The lack of production leads to a natural question. Odious, but not unreasonable. I wouldn’t want to ask it out loud, but Buster Olney doesn’t give nearly as many damns.

Maybe it was just an unrelated fact, Chipper! But when challenged by a response, Olney dove in:

The notes I saw in comments sections and on Twitter were scolding Olney. The reasons given, sometimes in the same breath: causation isn’t correlation, you probably shouldn’t make too much out of a bad month, and GO BACK TO SALEM, WITCHFINDER GENERAL. People get so touchy.

But Melky is kind of an interesting case study. When most players are popped for PEDs, it’s rare to find a stat line that has what appears to be a nice, tidy demarcation line. As in, player is awful, player busts out a can of spinach, the Popeye music starts playing, player wins All-Star Game MVP. That’s sure what it looked like with Melky. And now it looks like the spinach is gone.

The choices, then:

1. Assume that without PEDs, Melky is as bad as he was when the Braves non-tendered him;

2. Assume that the PEDs were a small part of his success over the last two seasons, and chalk the slow start up to sample-size issues;

3. Throw up your hands, give up on that kind of speculation, and wait for the rest of the season.

The first choice is easy to make. It’s a nice, linear progression that doesn’t make you think too much. Bad player takes PEDs, becomes good player. There isn’t a lot of nuance there, which is good, because nuance always gets in the way. Stupid nuance.

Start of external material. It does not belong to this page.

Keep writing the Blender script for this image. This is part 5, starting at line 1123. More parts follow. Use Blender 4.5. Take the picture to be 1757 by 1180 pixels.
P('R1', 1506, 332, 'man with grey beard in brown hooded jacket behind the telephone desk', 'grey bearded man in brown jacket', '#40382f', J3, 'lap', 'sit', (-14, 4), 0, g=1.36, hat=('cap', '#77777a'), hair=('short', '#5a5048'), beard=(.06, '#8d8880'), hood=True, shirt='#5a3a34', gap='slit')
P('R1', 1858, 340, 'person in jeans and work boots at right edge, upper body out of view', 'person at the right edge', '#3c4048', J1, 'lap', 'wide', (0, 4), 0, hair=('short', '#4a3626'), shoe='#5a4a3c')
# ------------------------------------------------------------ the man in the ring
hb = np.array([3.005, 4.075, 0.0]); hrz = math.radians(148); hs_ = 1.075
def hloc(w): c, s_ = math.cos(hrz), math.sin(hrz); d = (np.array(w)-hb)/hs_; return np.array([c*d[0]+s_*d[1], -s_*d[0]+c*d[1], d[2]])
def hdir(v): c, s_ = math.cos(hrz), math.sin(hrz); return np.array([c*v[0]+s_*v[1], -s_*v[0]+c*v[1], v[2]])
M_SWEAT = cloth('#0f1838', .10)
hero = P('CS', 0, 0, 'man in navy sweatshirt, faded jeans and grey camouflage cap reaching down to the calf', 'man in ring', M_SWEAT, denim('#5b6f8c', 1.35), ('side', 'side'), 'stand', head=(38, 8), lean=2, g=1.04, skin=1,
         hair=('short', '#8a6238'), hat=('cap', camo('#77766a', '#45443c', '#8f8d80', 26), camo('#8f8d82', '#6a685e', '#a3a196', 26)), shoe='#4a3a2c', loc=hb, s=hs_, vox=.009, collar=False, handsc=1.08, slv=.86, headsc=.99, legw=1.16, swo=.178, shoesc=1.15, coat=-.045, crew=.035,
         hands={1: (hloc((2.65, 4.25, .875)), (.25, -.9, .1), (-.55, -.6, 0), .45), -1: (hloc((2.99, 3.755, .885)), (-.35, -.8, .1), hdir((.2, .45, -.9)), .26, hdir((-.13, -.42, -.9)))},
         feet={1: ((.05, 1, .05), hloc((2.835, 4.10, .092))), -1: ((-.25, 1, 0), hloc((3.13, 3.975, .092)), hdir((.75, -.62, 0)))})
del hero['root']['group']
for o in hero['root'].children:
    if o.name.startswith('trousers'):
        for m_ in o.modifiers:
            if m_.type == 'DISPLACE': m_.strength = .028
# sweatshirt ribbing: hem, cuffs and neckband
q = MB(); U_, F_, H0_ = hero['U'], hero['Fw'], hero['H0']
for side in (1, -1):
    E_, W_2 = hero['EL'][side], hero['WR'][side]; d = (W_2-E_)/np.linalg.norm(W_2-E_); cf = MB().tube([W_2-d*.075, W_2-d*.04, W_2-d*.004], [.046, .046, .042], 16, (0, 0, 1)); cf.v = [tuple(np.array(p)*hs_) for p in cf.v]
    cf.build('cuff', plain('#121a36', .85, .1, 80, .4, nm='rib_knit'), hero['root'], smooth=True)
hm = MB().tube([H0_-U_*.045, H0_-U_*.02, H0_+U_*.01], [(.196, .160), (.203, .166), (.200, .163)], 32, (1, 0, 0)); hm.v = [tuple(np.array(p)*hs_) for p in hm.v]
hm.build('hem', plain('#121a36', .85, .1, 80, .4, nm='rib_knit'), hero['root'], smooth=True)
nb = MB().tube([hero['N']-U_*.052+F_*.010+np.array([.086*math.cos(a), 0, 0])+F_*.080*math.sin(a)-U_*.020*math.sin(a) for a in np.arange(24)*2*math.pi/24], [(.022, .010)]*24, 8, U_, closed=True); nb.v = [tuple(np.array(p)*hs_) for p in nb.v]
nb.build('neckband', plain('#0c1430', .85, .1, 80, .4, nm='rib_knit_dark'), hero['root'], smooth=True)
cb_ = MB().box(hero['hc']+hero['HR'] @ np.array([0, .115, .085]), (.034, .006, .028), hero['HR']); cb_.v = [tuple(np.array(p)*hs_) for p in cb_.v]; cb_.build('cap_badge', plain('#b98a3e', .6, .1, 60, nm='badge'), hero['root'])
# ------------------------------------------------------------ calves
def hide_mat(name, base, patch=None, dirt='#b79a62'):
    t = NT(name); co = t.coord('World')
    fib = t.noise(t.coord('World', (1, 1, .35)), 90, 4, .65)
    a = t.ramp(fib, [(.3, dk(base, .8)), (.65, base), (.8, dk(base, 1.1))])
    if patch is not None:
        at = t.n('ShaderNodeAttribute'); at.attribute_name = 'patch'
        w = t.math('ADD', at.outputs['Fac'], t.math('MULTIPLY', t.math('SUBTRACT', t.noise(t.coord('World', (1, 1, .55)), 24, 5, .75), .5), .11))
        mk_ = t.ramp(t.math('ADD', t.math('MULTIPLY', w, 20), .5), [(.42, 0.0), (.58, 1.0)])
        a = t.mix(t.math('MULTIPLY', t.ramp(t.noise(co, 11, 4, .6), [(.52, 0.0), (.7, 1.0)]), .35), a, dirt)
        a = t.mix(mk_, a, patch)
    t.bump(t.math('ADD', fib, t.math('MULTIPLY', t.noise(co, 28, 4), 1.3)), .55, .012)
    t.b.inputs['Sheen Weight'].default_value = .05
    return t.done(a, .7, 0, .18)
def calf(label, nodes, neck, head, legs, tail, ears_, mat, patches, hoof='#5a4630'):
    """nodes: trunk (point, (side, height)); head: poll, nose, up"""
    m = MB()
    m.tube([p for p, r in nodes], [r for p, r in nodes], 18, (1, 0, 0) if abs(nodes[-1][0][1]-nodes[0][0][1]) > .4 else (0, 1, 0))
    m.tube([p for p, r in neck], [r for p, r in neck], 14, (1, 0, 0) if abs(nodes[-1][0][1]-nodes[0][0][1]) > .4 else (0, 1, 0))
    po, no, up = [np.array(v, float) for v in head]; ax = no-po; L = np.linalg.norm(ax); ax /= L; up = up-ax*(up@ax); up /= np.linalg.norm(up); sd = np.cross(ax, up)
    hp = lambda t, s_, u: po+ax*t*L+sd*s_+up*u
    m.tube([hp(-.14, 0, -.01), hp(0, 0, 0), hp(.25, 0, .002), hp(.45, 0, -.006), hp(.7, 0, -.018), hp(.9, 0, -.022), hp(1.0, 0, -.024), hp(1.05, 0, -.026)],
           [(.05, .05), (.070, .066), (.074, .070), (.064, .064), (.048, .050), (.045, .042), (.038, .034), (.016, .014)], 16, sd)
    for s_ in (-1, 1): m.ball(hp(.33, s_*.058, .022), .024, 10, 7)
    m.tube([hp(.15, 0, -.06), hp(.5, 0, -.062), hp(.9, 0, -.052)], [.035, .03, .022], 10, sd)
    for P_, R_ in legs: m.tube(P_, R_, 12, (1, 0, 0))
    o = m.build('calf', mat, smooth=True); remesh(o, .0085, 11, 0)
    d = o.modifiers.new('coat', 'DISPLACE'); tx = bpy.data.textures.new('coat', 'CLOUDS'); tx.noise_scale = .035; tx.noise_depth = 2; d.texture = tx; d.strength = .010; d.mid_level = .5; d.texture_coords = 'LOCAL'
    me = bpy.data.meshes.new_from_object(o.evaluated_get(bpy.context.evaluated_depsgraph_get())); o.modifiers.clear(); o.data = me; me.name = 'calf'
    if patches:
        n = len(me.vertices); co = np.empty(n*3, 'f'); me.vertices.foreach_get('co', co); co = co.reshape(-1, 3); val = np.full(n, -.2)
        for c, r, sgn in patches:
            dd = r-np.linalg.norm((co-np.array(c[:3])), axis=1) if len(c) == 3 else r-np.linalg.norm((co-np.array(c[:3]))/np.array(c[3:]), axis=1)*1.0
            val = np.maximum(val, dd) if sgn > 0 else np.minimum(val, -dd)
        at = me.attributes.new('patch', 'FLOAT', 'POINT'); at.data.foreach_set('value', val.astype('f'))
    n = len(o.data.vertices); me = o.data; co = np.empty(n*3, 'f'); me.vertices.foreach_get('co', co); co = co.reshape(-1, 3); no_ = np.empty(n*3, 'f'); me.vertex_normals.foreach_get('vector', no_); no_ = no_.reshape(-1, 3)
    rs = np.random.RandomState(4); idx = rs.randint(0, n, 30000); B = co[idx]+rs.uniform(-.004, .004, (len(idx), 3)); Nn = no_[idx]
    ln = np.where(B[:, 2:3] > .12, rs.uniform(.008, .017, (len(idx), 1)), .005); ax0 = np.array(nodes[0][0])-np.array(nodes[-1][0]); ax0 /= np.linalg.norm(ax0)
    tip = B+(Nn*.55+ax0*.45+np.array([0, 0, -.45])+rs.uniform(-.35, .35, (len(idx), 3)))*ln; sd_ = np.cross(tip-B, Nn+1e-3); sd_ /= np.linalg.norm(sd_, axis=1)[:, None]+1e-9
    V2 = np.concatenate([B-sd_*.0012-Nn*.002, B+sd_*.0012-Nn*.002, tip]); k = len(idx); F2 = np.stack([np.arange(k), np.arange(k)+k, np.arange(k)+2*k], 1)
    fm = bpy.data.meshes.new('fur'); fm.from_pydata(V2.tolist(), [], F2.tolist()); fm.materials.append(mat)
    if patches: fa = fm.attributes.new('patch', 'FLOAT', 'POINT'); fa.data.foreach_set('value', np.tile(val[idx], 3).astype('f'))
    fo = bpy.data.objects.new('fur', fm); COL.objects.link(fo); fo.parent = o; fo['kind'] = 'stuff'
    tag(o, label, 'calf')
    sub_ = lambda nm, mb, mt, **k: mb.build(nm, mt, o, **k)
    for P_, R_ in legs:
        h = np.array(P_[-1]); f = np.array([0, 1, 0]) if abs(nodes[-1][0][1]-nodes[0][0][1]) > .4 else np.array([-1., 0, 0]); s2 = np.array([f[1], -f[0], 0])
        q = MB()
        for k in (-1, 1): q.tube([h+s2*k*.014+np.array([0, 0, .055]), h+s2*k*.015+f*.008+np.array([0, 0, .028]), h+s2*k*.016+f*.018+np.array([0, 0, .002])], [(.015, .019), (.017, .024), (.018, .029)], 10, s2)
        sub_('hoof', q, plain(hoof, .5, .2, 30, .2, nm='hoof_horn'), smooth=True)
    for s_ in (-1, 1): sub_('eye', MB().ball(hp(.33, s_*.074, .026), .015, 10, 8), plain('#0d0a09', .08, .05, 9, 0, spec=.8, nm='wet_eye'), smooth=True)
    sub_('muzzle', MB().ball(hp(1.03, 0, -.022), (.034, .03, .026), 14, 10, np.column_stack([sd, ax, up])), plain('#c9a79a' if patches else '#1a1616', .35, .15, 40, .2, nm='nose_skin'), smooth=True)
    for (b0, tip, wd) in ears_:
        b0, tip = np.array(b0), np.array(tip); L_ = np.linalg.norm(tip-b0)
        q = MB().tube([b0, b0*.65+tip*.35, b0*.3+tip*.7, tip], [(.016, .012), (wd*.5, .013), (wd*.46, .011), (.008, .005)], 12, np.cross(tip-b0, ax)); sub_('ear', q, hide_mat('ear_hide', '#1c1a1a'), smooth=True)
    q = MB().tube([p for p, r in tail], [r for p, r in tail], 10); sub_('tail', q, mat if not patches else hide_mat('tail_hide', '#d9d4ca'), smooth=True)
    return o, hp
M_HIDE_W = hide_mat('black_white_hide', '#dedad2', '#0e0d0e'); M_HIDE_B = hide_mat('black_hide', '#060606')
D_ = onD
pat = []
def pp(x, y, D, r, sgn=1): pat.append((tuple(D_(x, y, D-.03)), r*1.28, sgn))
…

Except Melky has also said that he’s in much better shape than he was with the Braves and Yankees. I’m reluctant to play the x-ray-vision game, but he definitely looked a little different back with the Braves. Combine the visuals with his own words, and you have at least a plausible alternate explanation for his career resurgence. He started to take better care of himself. Hitting the free-agent market a year before you’re supposed to will do that to a fella.

The second choice is also easy to favor, at least among enlightened Internet types, but I’m not sure why. It’s at the other end of the spectrum from the Spinach Theorem, but it’s a little too far for me. PEDs are something between a placebo and a 5-Hour Energy shot -- an injectable Phiten necklace? I can’t buy that. The players risking millions to make more millions, the players risking suspension to keep on the forbidden path seem to think the drugs do something substantial. I suppose some of them feel that way about Phiten necklaces, too, but they aren’t risking suspension and shame for the necklaces.

The third choice is the only reasonable one to take right now. Without a lab, some drugs, pints of blood, and before-and-after physical tests, it’s still impossible to know where PEDs begin and where a player’s natural talent ends. Melky could be suffering from spinach withdrawal. Or he could be in the middle of the kind of month that happens to every hitter. Blanket statements are silly after 100 at-bats in any context. In this case, any kind of blanket statement about Melky would be especially silly.

But to ask the question? I don’t think that’s unreasonable. It’s only unreasonable to run too far with your conclusion. Melky was a bad player, and at some point he took PEDs, possibly right before he became a good player. Now when it’s safe to assume he’s off the PEDs, he’s underwhelming again. Careful of that causation/correlation trap door, but refusing to even entertain the connection doesn’t seem like the most comprehensive way to evaluate Melky Cabrera.